Thursday, October 09, 2025

GIVE HAMAS THE BODIES OF THE SINWAR BROTHERS IN EXCHANGE FOR THE BODIES OF THE ISRAELI HOSTAGES

Hamas’s demand for the Sinwar bodies: Preparing for a ‘victory funeral’

The terrorist group understands something its enemies often forget: in modern conflict, perception is power. 

 

By Edith Druyan 

 

JNS

Oct 9, 2025

 

 

Hamas chief in Gaza Yahya Sinwar holds a boy dressed as a Hamas terrorist during a rally in Gaza City, May 24, 2021. Photo by Atia Mohammed/Flash90.

Hamas chief in Gaza Yahya Sinwar holds a boy dressed as a Hamas terrorist during a rally in Gaza City, May 24, 2021.
 

The Wall Street Journal revealed this week that Hamas is demanding the bodies of Mohammed and Yahya Sinwar as part of ongoing negotiations for the release of Israeli hostages in Gaza.

This is not a bureaucratic or symbolic gesture. It once again exposes what truly drives the terrorist organization: propaganda and perception.
Not human life, not the reconstruction of Gaza, not the future of its people.

Hamas’s goal is purely psychological, to turn even death into a stage for its narrative of resistance and victory.

What does Hamas want?

It wants a spectacle, a “victory funeral.”

It wants to parade the Sinwars’ bodies as martyrs, to dramatize its supposed defiance of Israel, and to broadcast to the Arab world and to Gazans themselves that it has not been defeated.

For Hamas, every such scene is a propaganda triumph. Even when Gaza lies in ruins, its leaders hide underground, and thousands of families have lost everything, the organization clings to images that sustain the illusion of victory.

This is not new. Since Oct. 7, 2023, Hamas has never deviated from this mindset.

It continues to demand, threaten and manipulate humanitarian frameworks to serve its propaganda goals. Every negotiation becomes a stage. Every delay becomes proof of its supposed strength.
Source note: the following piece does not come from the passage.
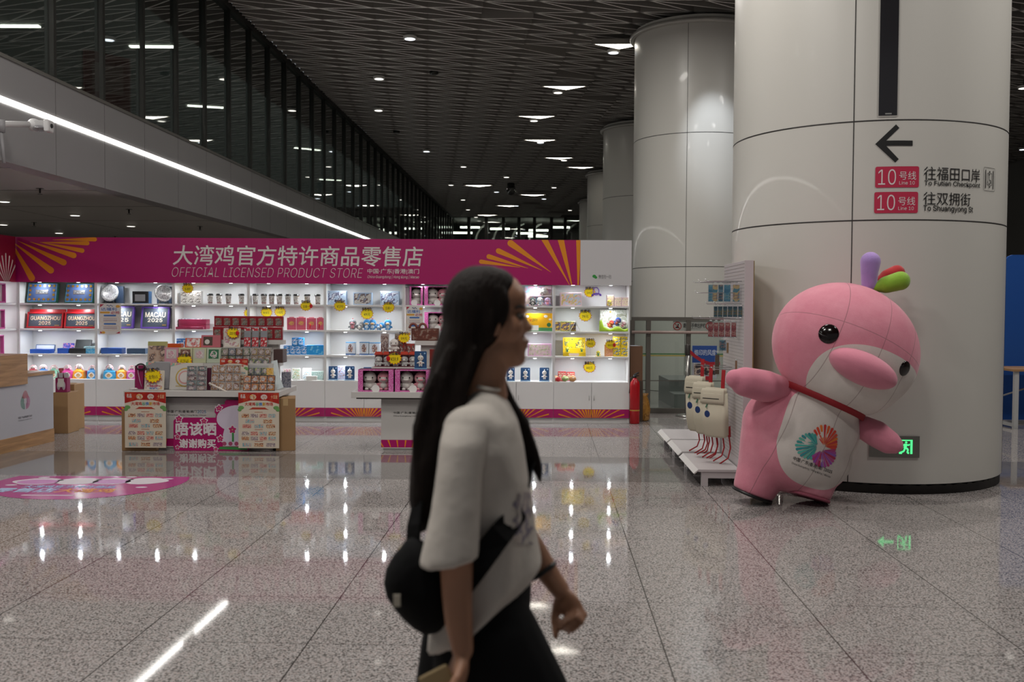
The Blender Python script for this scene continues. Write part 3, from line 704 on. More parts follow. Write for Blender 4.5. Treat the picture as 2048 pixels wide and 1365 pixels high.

Even in its dealings with the United States, and despite Qatari mediation, Hamas plays a double game. It sits at the table pretending to negotiate while simultaneously dictating terms as if it had already won the war.

The deal being discussed in Washington is not an endpoint but the beginning of yet another drawn-out process in which Hamas will extract every ounce of symbolic leverage it can.

How can a terrorist organization that should be humiliated and isolated still manage to impose its narrative on global discourse?

Because Hamas understands something its enemies often forget: in modern conflict, perception is power.

While Israel focuses on military operations, Hamas weaponizes every image, every word and every hint of weakness, turning military defeat into imagined victory.

We have seen this before. Every time Hamas has returned hostages or the bodies of hostages, it has done so as part of a calculated performance.

The return of the Bibas family’s bodies, the mother and her two children, baby Kfir and Ariel, was perhaps the most grotesque example.

The three bodies were displayed publicly on a stage in Gaza, covered with black boxes labeled with their names and photos, as Hamas operatives stood by and announced the return of the blood captives.

The desecration was so extreme that even the U.N. Human Rights Council condemned it as utterly despicable, a violation of basic human dignity and every moral principle.

This is why symbolic gestures matter.

Every concession in tone, every soft diplomatic message, every humanitarian gesture that appears innocent, these are, in Hamas’s eye,s fuel for its propaganda machine.

Hamas is not seeking peace or relief for Gazans; it is seeking to restore its lost prestige in the Arab and Muslim world through spectacle.

Israel and the international community must recognize that this war is not only about territory or hostages, it is about the narrative itself.

When Hamas demands the return of bodies, it is not trying to end suffering. It is preparing for a “victory funeral,” the ultimate act in its grotesque theater of resistance.